Podstawą kampanii wyborczego bloku premiera było jednak przestrzeganie elektorów przed głosowaniem na lewicę. Przywódca centroprawicy wielokrotnie argumentował, że rządy lewicy oznaczać będą podniesienie podatków, a nawet zagrożenie dla demokracji. Podczas piątkowego wiecu w Neapolu Berlusconi mówił do swych zwolenników: "czy chcecie, aby rządzili wami ludzie, których idolami są Stalin, Lenin, Mao i Pol Pot i którzy nadal wysławiają Fidela Castro?".
W tym samym czasie na wiecu na rzymskim Piazza del Popolo Romano Prodi mówił o potrzebie przywrócenia zgody, sprawiedliwości i zniesienia podziałów w kraju.
Tymczasem z bezprecedensowym apelem do zagranicznej prasy wystąpił w sobotę katolicki dziennik "Avvenire", który poprosił o trochę szacunku dla włoskich wyborców i zarzucił światowym dziennikom wyrażanie pochopnych i - jak to ujęto - "zuchwałych" opinii na temat wyborów.
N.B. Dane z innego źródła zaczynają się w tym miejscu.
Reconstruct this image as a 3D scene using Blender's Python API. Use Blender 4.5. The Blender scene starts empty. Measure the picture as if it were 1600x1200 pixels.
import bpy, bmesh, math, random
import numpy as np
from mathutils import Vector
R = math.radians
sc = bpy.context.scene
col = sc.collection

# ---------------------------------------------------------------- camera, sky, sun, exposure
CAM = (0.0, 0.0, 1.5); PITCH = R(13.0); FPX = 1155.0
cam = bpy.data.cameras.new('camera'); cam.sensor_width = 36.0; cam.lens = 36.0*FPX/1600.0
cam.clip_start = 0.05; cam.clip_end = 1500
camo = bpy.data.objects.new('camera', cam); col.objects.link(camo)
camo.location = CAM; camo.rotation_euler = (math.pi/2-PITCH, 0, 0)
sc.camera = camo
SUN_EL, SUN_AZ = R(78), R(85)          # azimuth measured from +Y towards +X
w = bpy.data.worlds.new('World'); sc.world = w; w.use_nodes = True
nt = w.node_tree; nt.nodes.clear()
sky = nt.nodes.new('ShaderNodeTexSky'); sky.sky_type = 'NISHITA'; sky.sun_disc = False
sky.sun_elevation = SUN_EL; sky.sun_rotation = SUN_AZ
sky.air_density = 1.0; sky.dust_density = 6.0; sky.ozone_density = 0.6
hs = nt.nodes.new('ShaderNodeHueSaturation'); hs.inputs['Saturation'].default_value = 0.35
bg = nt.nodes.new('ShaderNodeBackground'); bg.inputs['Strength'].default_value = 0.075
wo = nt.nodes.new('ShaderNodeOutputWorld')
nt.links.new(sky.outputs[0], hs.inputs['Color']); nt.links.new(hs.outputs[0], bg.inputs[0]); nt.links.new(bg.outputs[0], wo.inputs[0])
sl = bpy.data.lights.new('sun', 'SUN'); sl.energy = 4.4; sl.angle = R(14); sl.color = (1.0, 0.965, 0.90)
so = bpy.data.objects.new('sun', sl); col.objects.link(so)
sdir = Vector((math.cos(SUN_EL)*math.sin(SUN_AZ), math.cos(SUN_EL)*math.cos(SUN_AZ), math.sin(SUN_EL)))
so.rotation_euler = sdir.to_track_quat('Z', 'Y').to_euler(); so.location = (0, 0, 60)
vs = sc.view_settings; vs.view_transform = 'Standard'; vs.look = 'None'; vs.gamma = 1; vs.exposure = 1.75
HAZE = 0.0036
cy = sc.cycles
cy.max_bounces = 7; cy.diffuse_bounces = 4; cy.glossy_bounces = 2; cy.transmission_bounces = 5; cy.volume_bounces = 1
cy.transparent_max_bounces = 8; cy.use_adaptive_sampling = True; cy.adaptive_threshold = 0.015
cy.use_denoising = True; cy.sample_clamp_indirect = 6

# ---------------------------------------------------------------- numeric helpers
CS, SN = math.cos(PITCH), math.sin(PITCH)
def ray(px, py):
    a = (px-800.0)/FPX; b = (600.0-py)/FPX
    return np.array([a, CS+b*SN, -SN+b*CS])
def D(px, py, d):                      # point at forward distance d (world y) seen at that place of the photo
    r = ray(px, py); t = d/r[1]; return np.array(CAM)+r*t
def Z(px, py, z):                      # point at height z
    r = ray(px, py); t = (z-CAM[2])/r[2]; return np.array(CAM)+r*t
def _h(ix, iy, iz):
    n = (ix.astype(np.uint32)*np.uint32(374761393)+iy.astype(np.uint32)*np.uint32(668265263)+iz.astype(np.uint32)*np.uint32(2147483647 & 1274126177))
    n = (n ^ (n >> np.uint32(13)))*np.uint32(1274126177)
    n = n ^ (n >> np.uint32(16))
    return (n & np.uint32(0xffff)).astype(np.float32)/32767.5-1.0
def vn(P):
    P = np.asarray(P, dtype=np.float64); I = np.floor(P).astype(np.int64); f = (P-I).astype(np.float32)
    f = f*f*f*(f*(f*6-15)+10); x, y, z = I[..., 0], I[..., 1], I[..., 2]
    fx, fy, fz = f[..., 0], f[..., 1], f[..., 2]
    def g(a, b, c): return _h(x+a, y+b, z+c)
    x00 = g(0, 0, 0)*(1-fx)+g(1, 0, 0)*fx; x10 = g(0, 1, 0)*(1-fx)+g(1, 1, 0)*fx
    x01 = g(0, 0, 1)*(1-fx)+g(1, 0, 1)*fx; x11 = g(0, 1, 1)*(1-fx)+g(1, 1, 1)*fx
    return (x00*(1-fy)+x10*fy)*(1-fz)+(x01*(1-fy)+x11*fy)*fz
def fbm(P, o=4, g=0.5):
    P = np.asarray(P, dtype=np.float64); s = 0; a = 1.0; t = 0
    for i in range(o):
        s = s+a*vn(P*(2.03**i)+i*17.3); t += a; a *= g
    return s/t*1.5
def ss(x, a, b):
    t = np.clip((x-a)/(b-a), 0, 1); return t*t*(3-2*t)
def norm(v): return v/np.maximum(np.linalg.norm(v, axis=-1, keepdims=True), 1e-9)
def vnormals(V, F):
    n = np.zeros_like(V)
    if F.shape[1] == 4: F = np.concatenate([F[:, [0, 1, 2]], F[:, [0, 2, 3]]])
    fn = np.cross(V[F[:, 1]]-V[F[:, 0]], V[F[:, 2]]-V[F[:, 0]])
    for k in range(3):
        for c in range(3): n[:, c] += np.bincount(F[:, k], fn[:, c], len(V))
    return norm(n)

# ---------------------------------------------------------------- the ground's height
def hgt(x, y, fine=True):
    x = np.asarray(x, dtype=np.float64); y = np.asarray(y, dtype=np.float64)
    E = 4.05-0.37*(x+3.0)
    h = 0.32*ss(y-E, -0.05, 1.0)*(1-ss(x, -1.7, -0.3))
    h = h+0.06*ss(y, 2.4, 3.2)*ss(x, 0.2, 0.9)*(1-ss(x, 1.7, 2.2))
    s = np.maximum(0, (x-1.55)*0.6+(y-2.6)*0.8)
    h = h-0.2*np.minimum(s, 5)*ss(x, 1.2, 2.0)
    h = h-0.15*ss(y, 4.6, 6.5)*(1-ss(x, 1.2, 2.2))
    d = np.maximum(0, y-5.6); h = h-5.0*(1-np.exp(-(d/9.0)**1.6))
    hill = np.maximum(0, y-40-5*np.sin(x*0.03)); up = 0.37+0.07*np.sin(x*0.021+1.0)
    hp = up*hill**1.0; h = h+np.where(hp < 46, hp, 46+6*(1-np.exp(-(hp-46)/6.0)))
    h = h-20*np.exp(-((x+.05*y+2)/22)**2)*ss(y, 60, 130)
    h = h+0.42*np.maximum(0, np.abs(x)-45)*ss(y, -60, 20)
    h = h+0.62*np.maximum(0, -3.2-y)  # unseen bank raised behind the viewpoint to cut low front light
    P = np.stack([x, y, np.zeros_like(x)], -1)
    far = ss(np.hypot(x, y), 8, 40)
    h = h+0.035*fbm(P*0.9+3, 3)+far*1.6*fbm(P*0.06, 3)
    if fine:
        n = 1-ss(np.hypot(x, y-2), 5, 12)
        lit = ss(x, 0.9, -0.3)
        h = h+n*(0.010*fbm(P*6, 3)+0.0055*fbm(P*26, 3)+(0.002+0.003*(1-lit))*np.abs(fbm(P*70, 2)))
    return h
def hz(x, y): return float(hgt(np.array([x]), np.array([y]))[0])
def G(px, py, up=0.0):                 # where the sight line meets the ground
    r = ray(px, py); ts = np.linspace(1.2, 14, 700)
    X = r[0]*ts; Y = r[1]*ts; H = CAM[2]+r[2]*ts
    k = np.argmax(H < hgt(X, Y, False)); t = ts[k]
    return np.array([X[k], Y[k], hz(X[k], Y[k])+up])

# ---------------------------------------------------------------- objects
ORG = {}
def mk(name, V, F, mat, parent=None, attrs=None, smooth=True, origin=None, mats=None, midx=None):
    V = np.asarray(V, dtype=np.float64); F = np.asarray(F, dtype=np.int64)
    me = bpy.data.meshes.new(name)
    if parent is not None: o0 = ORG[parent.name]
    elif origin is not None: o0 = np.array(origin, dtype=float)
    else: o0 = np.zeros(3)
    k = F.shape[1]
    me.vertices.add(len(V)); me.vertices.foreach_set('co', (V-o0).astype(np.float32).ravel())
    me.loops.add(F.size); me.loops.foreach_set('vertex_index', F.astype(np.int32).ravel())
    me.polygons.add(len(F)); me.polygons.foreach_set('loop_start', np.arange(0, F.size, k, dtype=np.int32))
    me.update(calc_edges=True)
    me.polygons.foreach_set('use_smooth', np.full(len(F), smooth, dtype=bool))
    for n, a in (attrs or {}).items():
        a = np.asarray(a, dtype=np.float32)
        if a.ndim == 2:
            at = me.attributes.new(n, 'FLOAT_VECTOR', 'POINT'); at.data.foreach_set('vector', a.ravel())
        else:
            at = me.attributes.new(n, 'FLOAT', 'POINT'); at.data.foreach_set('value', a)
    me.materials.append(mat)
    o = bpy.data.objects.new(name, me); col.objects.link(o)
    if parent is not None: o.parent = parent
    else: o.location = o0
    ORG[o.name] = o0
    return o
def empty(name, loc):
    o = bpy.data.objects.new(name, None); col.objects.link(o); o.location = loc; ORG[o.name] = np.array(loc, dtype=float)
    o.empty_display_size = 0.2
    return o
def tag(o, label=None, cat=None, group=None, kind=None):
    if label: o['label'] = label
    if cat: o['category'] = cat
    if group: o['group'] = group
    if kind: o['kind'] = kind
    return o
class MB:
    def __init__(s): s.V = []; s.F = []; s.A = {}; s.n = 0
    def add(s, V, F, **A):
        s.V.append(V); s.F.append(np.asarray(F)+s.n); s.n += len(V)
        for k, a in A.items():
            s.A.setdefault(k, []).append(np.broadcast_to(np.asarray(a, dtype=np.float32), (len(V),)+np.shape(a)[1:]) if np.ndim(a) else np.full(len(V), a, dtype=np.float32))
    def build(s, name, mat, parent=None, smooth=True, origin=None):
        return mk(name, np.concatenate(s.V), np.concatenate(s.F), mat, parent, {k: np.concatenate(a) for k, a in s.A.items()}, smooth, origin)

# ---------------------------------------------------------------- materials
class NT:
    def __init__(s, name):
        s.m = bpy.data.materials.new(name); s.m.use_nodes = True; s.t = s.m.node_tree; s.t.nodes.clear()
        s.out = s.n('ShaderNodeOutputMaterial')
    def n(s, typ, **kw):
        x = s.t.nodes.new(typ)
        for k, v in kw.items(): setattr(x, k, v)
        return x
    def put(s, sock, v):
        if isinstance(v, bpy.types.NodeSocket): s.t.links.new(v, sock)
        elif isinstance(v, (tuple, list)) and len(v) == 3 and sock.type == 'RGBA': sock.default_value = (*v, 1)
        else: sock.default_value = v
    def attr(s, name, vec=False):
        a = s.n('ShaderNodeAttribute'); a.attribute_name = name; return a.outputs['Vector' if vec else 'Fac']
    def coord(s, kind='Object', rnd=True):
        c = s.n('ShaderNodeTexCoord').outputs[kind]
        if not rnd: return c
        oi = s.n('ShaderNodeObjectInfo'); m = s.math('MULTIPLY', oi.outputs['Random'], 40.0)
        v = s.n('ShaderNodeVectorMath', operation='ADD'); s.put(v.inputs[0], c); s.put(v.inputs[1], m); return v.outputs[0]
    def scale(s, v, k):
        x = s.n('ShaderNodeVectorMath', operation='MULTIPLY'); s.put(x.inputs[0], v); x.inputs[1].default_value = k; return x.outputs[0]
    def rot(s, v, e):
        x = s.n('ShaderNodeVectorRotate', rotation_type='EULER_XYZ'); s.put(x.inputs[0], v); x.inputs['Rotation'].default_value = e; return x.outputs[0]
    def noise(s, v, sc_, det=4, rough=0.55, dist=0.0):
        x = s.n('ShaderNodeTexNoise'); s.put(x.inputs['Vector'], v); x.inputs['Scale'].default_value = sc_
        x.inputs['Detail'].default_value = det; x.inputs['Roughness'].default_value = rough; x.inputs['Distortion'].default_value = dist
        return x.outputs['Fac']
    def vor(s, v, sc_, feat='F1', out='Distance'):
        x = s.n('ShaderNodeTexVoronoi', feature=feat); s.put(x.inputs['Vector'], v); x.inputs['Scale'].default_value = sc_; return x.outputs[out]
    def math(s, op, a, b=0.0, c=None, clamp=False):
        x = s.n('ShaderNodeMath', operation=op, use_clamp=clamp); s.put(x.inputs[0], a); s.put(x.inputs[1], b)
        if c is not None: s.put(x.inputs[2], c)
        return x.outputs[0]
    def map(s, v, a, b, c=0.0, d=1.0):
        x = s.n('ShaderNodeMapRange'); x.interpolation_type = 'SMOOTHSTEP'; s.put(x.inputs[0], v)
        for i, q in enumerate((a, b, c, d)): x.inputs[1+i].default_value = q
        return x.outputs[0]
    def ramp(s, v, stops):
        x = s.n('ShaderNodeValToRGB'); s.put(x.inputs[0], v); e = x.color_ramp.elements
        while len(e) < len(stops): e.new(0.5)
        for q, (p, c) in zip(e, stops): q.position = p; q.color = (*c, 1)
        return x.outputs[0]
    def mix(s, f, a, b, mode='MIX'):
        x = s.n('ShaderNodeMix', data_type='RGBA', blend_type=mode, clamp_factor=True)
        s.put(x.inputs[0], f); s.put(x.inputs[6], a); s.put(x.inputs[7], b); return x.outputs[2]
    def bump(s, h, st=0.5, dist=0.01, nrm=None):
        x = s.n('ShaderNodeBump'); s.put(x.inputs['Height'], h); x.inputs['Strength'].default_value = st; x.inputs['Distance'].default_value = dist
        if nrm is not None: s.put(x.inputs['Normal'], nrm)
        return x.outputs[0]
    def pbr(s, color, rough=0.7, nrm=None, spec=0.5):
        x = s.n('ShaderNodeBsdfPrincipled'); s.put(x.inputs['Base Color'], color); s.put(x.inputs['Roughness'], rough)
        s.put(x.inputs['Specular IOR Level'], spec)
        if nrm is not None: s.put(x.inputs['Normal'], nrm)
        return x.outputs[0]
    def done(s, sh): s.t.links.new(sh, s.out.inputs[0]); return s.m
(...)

"Gdyby to zależało od zagranicznej prasy - napisała gazeta włoskiego Episkopatu - wynik głosowania byłby już pewny. Czytając w tych dniach doniesienia wielu zagranicznych dzienników, zawsze ośmieszające i często powierzchowne, można odnieść wrażenie, że wybory we Włoszech już się odbyły".
W ten sposób "Avvenire" odniosło się do fali krytycznych artykułów, których negatywnym bohaterem był premier Berlusconi.